Collected data:
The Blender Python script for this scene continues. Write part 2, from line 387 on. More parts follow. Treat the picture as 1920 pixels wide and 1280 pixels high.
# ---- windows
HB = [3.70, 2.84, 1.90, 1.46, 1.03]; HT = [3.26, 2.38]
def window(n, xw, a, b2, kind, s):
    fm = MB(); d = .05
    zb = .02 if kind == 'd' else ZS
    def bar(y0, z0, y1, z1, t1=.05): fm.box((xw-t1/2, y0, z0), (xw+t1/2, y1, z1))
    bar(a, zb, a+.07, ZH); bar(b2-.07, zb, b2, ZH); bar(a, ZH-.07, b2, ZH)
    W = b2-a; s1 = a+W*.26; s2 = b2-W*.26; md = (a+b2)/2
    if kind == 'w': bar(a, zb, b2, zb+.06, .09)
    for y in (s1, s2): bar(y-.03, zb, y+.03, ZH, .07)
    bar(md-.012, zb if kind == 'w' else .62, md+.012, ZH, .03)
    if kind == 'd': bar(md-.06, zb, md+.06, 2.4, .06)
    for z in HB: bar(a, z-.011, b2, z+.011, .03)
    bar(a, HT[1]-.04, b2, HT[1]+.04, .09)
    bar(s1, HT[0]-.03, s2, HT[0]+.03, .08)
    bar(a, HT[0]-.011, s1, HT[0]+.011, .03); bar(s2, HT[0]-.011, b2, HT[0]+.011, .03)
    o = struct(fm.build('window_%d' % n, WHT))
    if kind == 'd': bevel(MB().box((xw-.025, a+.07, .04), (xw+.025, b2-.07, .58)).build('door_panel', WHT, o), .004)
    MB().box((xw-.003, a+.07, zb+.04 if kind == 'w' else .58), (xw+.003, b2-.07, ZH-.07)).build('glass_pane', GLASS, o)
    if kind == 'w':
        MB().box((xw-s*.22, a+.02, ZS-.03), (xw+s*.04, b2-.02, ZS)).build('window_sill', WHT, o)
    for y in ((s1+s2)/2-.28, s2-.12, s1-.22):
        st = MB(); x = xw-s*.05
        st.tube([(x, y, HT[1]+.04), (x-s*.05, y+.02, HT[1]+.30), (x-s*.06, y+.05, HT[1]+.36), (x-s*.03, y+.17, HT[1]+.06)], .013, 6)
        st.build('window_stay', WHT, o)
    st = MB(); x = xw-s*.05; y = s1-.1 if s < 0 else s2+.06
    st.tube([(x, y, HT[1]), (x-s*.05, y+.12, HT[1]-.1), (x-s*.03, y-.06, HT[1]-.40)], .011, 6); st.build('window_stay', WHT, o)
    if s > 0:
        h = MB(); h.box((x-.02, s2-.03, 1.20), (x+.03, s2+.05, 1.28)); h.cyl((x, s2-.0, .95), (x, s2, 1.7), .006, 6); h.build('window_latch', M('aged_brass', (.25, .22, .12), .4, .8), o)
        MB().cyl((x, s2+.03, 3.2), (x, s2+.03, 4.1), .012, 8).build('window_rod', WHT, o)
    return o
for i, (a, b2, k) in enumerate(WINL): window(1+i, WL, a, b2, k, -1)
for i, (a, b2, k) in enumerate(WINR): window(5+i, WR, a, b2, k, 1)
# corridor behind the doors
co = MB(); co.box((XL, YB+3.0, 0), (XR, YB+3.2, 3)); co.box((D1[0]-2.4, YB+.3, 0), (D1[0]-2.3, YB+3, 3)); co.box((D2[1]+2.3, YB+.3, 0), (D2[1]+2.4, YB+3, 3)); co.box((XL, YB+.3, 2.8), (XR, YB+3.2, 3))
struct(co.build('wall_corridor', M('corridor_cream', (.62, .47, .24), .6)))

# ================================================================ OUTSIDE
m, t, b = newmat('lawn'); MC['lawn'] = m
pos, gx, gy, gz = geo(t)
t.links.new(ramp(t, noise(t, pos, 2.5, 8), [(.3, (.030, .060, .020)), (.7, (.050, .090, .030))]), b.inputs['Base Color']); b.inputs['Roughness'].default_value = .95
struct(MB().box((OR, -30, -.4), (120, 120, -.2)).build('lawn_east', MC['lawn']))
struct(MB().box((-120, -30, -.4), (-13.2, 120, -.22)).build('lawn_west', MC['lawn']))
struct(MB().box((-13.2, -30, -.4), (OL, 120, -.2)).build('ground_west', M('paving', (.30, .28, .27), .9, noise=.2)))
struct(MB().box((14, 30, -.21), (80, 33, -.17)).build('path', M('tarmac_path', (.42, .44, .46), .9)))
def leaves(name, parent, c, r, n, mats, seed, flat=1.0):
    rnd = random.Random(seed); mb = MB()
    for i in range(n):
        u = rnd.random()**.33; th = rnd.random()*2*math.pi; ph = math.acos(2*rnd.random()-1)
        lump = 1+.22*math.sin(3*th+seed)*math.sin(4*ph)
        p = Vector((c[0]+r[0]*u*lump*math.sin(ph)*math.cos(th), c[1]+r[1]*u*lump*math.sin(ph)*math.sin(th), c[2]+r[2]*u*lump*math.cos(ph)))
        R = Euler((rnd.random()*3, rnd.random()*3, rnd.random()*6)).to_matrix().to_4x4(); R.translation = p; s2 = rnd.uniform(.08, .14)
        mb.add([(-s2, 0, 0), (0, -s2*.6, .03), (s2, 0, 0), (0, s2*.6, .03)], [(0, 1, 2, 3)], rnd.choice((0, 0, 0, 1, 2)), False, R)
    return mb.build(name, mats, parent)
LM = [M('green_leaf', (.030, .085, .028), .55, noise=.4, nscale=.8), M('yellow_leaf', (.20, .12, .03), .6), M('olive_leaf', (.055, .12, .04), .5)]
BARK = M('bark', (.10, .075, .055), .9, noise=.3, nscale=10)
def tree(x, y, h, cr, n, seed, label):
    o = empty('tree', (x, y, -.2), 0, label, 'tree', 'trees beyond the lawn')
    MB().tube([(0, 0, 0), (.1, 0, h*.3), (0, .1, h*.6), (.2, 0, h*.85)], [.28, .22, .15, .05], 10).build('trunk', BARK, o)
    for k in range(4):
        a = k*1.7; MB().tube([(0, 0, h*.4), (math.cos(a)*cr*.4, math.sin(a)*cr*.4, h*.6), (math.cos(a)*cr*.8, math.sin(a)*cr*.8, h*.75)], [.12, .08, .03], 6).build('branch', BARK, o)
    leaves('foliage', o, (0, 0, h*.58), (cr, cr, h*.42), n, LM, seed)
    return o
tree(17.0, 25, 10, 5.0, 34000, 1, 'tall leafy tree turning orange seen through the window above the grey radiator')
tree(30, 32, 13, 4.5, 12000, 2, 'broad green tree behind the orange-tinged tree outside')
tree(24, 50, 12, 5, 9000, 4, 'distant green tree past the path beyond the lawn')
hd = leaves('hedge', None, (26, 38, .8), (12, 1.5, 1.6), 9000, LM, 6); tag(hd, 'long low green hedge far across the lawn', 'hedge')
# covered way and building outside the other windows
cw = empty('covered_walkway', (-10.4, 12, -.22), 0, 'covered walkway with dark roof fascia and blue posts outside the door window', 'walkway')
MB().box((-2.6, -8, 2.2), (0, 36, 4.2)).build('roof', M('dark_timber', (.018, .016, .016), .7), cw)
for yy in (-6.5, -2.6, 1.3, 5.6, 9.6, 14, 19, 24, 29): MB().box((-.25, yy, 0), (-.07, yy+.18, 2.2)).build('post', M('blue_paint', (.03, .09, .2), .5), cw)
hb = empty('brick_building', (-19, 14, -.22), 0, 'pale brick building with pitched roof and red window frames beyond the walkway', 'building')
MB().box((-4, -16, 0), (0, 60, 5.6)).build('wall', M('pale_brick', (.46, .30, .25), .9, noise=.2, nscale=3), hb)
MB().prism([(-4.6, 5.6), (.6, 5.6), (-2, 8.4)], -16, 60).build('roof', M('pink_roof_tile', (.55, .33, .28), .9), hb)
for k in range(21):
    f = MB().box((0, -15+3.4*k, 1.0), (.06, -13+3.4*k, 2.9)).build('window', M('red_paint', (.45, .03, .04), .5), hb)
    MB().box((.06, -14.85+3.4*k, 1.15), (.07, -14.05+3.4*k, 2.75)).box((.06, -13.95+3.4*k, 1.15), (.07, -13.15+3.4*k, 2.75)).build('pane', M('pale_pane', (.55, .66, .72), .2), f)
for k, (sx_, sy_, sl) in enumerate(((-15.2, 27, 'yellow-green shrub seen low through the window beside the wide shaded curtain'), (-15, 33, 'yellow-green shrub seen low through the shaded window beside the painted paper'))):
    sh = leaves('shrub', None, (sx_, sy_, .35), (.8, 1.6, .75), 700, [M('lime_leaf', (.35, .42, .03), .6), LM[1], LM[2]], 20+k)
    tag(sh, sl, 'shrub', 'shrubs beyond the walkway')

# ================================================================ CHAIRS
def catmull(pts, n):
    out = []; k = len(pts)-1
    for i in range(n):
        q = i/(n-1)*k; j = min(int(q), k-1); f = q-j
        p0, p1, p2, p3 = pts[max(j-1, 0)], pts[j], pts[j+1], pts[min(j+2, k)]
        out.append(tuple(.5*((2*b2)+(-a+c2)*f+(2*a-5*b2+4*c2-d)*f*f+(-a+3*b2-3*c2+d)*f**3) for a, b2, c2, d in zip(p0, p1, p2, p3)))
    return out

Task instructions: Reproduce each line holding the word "wide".

Task response:
The Blender Python script for this scene continues. Write part 2, from line 387 on. More parts follow. Treat the picture as 1920 pixels wide and 1280 pixels high.
for k, (sx_, sy_, sl) in enumerate(((-15.2, 27, 'yellow-green shrub seen low through the window beside the wide shaded curtain'), (-15, 33, 'yellow-green shrub seen low through the shaded window beside the painted paper'))):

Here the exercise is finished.